“One of the biggest things I see is ‘quiet quitting’ or ‘silent divorce’.
It’s where you’re living together and you’re just disconnected. So we find ourselves sitting on the couch, one person’s scrolling on their phone the other person’s watching Netflix – there’s no real communication. We probably are, in our mind, separated already but we’re there because of kids and bills and mortgages, and it’s either too hard or too expensive or too scary to actually get separated.
The big one I see – and you’ll hear it all the time – is ‘we stayed because of the kids’. So there’s this stigma around breaking up the family. I really do think the opposite. I think kids suffer so much worse living in a house where parents aren’t really together, because they don’t see the love and the connection and they grow up with a warped view of family, parenthood and relationships.
I certainly don’t go around saying you must get separated or have a divorce because life’s better. I don’t think it is. I don’t think the grass is always greener. But what I do think is we need to look at why separation and divorce happens.
Once I was married, I understood more about what different clients were saying in terms of what was going on at home and the balance in load and who took on what responsibilities. So my advice in that respect would certainly have changed.
I better understood that division of labour within the home; that juggle between working and looking after kids, doing the washing and the cooking and the cleaning. They all seem like little things, but they are the bits and pieces that we do consider and analyse in family law.
That [feeling of unequal division] causes the biggest strain. It’s that imbalance of understanding that mental load fully. When you’ve got two busy parents or adults and you’re not stepping back to say ‘what’s going on in our relationship?’ I don’t think you actually realise how much goes on in that other person’s head.
When it all falls to mum – and I say mum because it usually is mum – that is when things very much start to break.
More often than not, it’s just the disconnect that leads to relationship breakdown. Nothing’s so bad that I’m going to leave, but nothing’s particularly exciting. And I think it just takes a wake-up call. Usually there’s that kind of gotcha moment where something happens, unfortunately, that then causes that relationship to end.
By the time people actually do separate, there’s normally one person who’s really surprised because they think everything was going OK. But the other person sort of steps back and says, no, I’ve been planning this for years or I’ve been thinking about it for so long.
That impacts divorce and family law – it’s the one who wasn’t expecting it that’s then finding it difficult to cope. And they’re the one delaying the proceedings, won’t get back to emails, they’re dragging it out because they’re in shock. The other party just wants to move it along, get it done, and you’ve got this poor person on the other side who is grieving.

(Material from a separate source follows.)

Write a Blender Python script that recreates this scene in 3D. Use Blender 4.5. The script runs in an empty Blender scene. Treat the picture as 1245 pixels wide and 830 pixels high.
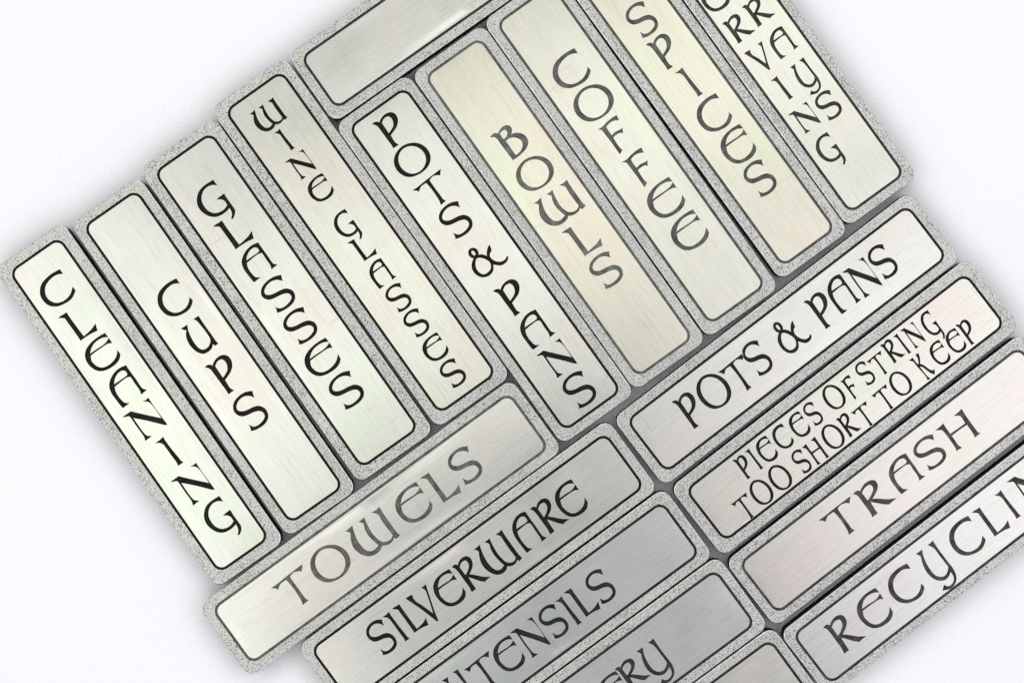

If I could change one thing, it would be, yes, people need resolution, but they also need time to heal and grieve. And until they’ve been through that healing journey, I don’t think they see clearly enough.
And maybe that is why I see so many parents fighting about, I would say, the most insignificant of parenting issues, where if they just stepped back and thought, what do my kids actually need here? And what’s going to benefit them long term? I don’t think they’d last as many years as they do in courtrooms and with lawyers.
One of the biggest red flags in a relationship is when you no longer seek to argue. A lot of experts say when you’re having an argument or you’re engaging in conflict, it’s because you still care and there’s something there. But once you stop seeking to argue, it’s because there’s that lack of care.
If two people can’t communicate, then there’s going to be a big breakdown in that relationship. I think it’s important to have a chat with your partner or your spouse at night. How was your day? How are you feeling? Those things are really important because they show someone you care and you’re actually interested in their life and their mental wellbeing.
I do it now I’m re-partnered after my own divorce. It sounds silly but when you’re two working professionals it’s diarising date nights without kids and without the stress of everything else, and maybe rules like: we don’t talk about work, or we don’t talk about those sorts of pressures.
But you need to have big discussions about values and morals and what you want out of life early on. I think a lot of people rush into living together and it’s only then that you start realising, I’m so different. One person might really value time with extended family and the other person absolutely hates it, and that’s going to be a big issue in a relationship. It’s important to know who you’re getting into bed with, essentially. Otherwise things take you by surprise.”